COLORADO SPRINGS — Colorado Springs newest city councilor Stephannie Fortune was sworn in Monday, replacing four-term city councilman Richard Skorman in District 3.

Fortune has a lengthy political and business background, first moving to Colorado Springs 16 years ago to take over government affairs and regional advancement for the then-Colorado Springs Chamber of Commerce.

Fortune’s political career began at “a very young age” and one of her first jobs, as part of her family’s business, was distributing meals to military families.

Before her arrival in Colorado Springs, Fortune served as Chief of Staff to then-congressman Scott McGinnis, a Republican who represented the Western Slope in Washington, D.C. She also worked in Republican Governor Bill Owens’s office before coming down to the Olympic City.

“I have a passion for small business and I have a passion for people to have access to buying local. Downtown is a great passion of mine and I want to be a voice for Downtown,” Fortune said.

Shortly after her arrival in Colorado Springs, the Great Recession swept the city into economic times that saw its youngest residents move to other regions.

“People were wringing their hands in this community. They were scared and they were saying how do we keep our young people here? How do we generate business that then generates jobs that then pays people?” Fortune said. “We’re in the tank, what do we do?”

Fortune helped on several initiatives to spur activity and vibrancy in the city again. She was one of the early organizers on the City for Champions project that has spurred the sports-related economy with a downtown stadium and U.S. Olympic & Paralympic Museum.

The initiative has been credited with sparking the development of hotels and other businesses in the downtown area.

“It meant there was opportunity and opportunity meant there were jobs and jobs meant people can have the quality of life and be in Colorado Springs,” she said.

Fortune currently is a small business owner, doing what she calls “community development and life design,” helping coach people on their career and life paths.

During her nomination process, her presence on the City for Champions and business background drew criticism for potentially being too close to Mayor John Suthers and his agenda.

“To me, there is nothing horrible about continuing success. It is amazing what the council and the Mayor have done together in the past several years. We are rated the top city in surveys and publications, we are a successful city,” Fortune said in an interview with FOX21 News.

Fortune also drew criticism for having a contradicting background to predecessor Richard Skorman. Skorman was often seen as one of the few progressive voices on a council in a conservative city. That background won him four straight elections to District 3. Skorman was elected to his fourth term in April 2021 and announced his retirement in November of that year.

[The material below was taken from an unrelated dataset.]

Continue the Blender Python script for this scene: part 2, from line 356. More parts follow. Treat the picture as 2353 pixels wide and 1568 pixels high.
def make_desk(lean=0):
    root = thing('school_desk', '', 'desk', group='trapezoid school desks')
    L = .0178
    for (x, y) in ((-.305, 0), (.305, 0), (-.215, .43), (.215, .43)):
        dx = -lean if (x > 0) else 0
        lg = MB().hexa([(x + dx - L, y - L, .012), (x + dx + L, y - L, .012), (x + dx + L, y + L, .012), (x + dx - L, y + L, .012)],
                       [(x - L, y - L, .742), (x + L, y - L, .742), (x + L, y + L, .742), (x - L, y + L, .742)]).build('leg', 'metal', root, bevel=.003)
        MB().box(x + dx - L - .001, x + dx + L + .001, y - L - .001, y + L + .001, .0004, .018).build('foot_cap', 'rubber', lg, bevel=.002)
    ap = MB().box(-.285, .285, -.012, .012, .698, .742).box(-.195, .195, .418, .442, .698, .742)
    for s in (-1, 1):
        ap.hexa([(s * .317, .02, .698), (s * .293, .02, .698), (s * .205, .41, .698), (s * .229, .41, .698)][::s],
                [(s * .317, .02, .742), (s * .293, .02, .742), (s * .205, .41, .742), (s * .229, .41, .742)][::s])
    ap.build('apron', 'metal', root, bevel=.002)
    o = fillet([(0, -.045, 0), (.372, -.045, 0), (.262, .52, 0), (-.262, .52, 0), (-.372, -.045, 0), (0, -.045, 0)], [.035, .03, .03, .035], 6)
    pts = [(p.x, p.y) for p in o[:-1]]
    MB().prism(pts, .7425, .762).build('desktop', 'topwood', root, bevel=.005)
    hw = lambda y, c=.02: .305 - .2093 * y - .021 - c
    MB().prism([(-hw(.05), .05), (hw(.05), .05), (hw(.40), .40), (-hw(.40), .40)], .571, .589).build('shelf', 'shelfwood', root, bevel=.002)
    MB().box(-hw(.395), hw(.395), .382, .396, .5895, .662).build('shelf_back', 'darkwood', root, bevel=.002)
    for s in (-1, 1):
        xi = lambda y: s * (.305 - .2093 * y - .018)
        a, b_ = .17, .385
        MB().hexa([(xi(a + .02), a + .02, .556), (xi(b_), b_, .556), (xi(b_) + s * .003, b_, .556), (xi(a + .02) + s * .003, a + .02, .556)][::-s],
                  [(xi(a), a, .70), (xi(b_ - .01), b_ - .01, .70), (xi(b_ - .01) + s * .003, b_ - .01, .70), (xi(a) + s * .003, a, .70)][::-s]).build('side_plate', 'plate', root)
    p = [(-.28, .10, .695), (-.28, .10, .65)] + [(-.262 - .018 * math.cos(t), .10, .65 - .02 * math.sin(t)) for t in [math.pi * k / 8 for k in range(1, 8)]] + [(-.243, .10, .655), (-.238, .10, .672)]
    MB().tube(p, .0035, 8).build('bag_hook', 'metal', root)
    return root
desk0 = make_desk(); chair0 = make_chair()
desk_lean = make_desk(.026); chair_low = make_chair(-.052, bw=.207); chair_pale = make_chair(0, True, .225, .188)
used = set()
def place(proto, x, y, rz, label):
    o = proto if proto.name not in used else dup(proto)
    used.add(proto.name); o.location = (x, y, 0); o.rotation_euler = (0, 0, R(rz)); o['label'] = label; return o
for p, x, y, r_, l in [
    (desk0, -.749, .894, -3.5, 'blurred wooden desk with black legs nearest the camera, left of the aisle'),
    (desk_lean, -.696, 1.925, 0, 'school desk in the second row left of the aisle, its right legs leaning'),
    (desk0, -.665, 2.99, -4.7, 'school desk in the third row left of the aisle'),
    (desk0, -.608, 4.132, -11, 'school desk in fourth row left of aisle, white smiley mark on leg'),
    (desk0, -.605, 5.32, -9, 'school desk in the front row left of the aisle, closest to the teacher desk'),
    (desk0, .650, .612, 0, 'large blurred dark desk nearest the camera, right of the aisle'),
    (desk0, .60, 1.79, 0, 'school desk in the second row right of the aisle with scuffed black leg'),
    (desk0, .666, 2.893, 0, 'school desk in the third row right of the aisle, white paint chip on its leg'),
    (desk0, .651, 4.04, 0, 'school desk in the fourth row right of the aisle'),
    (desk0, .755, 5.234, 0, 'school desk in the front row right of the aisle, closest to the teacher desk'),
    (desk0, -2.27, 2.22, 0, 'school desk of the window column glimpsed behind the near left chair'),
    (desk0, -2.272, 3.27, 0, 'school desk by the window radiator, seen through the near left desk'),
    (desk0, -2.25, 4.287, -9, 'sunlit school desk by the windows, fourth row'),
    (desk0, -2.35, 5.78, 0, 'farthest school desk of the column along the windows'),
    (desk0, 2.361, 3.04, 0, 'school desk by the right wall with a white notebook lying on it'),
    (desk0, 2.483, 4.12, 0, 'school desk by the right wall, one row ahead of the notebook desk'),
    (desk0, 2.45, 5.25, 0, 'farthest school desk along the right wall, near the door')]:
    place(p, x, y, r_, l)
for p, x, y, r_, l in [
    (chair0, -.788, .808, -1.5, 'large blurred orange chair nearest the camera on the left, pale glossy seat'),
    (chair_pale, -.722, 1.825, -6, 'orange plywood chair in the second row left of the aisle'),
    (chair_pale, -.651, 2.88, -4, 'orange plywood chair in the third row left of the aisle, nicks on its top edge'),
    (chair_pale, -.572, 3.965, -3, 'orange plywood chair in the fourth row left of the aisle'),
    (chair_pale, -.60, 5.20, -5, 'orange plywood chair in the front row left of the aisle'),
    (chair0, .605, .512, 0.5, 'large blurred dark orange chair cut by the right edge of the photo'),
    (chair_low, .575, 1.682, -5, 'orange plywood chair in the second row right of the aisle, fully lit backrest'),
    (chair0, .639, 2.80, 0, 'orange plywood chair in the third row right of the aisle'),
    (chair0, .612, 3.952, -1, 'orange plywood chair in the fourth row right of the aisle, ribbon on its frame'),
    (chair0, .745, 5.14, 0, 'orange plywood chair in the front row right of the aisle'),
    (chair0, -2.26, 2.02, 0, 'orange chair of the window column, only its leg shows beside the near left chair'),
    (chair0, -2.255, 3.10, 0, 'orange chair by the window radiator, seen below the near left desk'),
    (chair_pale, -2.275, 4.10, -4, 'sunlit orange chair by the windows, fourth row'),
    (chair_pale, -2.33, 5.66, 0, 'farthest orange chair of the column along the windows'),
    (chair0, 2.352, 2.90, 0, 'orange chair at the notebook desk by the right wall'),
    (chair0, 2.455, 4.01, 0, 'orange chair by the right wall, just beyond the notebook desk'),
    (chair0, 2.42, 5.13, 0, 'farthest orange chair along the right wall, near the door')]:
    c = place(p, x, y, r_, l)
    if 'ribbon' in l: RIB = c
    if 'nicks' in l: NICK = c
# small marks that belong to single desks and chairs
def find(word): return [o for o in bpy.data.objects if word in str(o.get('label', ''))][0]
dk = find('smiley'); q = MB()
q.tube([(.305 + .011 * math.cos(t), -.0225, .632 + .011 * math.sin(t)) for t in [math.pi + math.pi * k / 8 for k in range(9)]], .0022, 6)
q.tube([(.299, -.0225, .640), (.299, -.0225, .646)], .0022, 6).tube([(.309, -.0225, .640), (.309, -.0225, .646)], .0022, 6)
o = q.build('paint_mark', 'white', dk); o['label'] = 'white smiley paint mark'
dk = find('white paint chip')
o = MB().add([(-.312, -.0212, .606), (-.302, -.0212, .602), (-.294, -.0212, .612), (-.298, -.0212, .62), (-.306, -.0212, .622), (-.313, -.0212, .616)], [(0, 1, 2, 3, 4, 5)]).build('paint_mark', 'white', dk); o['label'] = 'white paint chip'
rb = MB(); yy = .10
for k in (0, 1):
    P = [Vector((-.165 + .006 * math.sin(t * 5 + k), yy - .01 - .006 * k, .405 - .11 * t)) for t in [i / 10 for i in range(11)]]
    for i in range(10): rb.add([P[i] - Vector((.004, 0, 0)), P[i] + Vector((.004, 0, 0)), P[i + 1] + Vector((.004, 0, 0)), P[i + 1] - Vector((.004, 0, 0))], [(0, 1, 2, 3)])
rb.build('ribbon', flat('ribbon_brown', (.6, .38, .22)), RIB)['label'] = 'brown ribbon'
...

Several constituents have emailed FOX21 News, saying that they were worried that, without Skorman, the council would lose its most skeptical voice on new developments.

Fortune says, despite her background working with conservative leaders, she has a reputation of working across the aisle.

“I’m an independent person and I think in ways that will probably surprise people. So, I say, let’s just see how it all goes. I am for opportunity, I am for advancement, but I am also wise enough to question,” Fortune said.

Because she was appointed to the seat, Fortune will be on the ballot for election next spring. As she looks ahead towards her next year on council, she says that public safety, fire mitigation, and ensuring the city has appropriate infrastructure in place for its growth are her top priorities.

“[I’m] Dealing with very specific things about roads, bridges, and broadband, and different infrastructure that needs to be in place to support people staying here and people coming here,” Fortune said.

She said that she has been called a liberal and conservative and she hopes she can soothe a fraught political culture by offering an open-door policy to constituents.

“I’ve been labeled everything by different sides. I’m going to make people unhappy and I’m going to make people proud,” she said.